■ **PROBLEM REQUIREMENTS**
Extract every line from the records below that contains the word "pixels".

━━ MATERIAL SHOWN ━━

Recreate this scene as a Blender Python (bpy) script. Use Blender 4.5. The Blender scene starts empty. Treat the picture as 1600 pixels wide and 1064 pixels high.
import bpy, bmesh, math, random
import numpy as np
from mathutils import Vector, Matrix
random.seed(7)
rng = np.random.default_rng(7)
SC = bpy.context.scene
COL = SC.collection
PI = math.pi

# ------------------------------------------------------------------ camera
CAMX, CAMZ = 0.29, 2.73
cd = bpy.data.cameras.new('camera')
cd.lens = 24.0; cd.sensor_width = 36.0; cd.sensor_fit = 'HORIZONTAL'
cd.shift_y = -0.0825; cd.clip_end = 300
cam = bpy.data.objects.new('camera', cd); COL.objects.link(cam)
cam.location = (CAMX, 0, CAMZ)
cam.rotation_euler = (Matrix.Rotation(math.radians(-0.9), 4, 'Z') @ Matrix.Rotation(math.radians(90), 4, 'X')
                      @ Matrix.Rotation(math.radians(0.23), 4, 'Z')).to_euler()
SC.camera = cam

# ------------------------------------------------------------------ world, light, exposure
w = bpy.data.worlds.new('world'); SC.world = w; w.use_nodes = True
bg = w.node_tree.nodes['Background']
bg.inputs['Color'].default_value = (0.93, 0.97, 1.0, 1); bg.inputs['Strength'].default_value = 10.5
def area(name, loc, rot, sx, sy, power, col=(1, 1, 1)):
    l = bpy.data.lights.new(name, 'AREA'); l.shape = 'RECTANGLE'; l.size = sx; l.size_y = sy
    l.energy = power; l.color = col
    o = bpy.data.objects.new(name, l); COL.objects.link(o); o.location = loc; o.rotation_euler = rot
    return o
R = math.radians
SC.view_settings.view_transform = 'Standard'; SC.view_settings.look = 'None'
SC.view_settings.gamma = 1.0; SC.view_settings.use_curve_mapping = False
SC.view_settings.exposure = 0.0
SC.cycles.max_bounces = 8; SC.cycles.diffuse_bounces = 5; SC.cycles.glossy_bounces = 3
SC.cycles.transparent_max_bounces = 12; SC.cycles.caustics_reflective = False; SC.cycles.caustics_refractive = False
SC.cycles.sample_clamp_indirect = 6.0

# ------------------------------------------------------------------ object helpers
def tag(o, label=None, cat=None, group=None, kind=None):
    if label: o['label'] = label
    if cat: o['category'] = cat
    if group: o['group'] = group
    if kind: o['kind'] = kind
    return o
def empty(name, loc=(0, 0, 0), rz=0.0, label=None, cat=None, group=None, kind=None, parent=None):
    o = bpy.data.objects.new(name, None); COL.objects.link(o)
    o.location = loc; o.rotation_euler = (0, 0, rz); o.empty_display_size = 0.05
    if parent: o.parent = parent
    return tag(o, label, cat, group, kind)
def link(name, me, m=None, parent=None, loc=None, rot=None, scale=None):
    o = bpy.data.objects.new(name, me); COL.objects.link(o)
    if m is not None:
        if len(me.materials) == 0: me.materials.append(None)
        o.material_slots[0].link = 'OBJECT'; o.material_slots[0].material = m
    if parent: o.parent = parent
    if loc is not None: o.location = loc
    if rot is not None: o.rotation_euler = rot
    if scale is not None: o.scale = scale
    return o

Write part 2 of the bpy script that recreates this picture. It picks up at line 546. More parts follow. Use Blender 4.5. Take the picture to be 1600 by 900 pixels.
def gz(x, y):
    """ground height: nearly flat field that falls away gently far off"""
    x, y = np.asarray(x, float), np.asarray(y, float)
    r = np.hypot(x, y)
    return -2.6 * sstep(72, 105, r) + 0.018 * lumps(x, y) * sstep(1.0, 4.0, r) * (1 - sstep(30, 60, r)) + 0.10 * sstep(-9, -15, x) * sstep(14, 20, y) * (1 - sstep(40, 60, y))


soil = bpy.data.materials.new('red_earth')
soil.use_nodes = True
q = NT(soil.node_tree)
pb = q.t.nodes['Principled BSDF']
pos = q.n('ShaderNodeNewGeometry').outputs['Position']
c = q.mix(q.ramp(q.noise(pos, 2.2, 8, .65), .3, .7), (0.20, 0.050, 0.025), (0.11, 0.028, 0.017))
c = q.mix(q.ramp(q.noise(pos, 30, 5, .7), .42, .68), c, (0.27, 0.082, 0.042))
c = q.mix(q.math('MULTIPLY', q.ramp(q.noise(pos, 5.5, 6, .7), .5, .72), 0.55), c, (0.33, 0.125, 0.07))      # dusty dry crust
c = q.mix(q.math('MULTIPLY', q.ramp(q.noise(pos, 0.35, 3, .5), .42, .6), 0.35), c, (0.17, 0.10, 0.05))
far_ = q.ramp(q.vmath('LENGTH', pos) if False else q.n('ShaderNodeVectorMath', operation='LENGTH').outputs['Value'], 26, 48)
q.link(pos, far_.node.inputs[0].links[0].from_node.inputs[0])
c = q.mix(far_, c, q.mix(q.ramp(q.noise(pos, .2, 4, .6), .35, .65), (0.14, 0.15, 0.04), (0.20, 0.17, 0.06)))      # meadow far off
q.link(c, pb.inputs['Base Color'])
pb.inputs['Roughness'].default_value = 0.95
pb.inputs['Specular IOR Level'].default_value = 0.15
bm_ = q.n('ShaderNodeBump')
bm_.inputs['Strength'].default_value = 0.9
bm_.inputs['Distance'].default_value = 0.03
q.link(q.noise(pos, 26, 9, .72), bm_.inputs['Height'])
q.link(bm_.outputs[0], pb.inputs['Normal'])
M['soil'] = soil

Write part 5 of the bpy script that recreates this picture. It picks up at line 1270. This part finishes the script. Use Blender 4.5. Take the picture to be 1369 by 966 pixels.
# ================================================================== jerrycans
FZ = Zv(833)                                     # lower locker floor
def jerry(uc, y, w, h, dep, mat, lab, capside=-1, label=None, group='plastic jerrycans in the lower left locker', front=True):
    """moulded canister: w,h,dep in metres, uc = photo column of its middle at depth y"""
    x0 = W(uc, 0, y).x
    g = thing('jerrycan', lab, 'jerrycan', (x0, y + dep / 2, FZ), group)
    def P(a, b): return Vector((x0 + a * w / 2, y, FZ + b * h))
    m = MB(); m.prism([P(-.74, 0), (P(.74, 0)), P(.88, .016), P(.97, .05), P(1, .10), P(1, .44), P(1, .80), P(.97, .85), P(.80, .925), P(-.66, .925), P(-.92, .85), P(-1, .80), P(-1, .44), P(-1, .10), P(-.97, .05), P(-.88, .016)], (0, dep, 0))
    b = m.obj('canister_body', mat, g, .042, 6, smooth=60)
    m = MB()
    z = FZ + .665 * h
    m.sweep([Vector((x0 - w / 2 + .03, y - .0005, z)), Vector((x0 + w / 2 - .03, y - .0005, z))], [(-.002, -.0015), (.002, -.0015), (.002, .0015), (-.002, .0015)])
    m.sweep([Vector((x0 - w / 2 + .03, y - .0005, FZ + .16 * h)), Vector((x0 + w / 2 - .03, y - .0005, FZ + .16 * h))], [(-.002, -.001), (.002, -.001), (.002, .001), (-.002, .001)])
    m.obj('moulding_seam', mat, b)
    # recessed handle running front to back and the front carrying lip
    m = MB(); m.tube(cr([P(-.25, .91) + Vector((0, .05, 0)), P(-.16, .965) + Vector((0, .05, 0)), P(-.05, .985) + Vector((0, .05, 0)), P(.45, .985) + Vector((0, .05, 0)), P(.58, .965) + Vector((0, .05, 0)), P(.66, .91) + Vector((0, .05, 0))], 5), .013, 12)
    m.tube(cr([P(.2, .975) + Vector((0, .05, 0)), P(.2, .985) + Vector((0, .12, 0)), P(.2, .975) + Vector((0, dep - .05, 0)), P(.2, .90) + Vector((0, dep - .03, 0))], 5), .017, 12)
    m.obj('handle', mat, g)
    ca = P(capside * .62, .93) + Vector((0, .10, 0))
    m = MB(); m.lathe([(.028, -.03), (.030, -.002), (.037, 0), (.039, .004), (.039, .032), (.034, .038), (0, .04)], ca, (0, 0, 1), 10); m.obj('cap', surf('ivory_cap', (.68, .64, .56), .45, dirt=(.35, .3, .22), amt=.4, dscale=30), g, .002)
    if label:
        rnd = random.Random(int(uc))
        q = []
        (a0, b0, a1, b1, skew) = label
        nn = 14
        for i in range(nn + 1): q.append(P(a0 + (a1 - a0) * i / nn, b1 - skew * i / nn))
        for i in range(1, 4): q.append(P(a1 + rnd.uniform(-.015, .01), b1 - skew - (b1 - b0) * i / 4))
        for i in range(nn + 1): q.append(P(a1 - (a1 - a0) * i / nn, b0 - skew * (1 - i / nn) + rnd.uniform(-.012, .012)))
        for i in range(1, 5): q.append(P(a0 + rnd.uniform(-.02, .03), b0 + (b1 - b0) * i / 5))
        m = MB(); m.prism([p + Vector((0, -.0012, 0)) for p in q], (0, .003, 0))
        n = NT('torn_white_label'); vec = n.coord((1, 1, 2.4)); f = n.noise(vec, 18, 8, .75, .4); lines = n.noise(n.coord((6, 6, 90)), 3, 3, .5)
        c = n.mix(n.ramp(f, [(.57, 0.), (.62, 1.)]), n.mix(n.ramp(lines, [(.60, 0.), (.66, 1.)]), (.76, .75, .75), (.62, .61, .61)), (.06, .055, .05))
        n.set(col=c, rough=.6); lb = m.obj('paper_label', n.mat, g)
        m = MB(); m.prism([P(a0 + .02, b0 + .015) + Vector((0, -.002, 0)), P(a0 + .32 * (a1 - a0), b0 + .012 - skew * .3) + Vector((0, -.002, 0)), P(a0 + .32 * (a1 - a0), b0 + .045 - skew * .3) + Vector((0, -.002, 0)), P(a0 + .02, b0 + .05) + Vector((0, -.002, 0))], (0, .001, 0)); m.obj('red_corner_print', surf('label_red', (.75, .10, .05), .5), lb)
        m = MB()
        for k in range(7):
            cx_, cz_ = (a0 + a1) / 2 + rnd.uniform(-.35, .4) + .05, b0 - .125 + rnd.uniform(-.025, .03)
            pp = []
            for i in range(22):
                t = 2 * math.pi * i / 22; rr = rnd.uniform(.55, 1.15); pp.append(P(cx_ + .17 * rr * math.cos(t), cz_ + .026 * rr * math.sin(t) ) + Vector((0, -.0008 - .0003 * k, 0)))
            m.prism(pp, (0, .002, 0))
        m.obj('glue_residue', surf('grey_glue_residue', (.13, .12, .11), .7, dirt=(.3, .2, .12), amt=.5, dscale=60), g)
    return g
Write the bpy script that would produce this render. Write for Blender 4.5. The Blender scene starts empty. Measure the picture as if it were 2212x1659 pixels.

━━━

■ **FINISHED TASK**
Recreate this scene as a Blender Python (bpy) script. Use Blender 4.5. The Blender scene starts empty. Treat the picture as 1600 pixels wide and 1064 pixels high.
Write part 2 of the bpy script that recreates this picture. It picks up at line 546. More parts follow. Use Blender 4.5. Take the picture to be 1600 by 900 pixels.
Write part 5 of the bpy script that recreates this picture. It picks up at line 1270. This part finishes the script. Use Blender 4.5. Take the picture to be 1369 by 966 pixels.
Write the bpy script that would produce this render. Write for Blender 4.5. The Blender scene starts empty. Measure the picture as if it were 2212x1659 pixels.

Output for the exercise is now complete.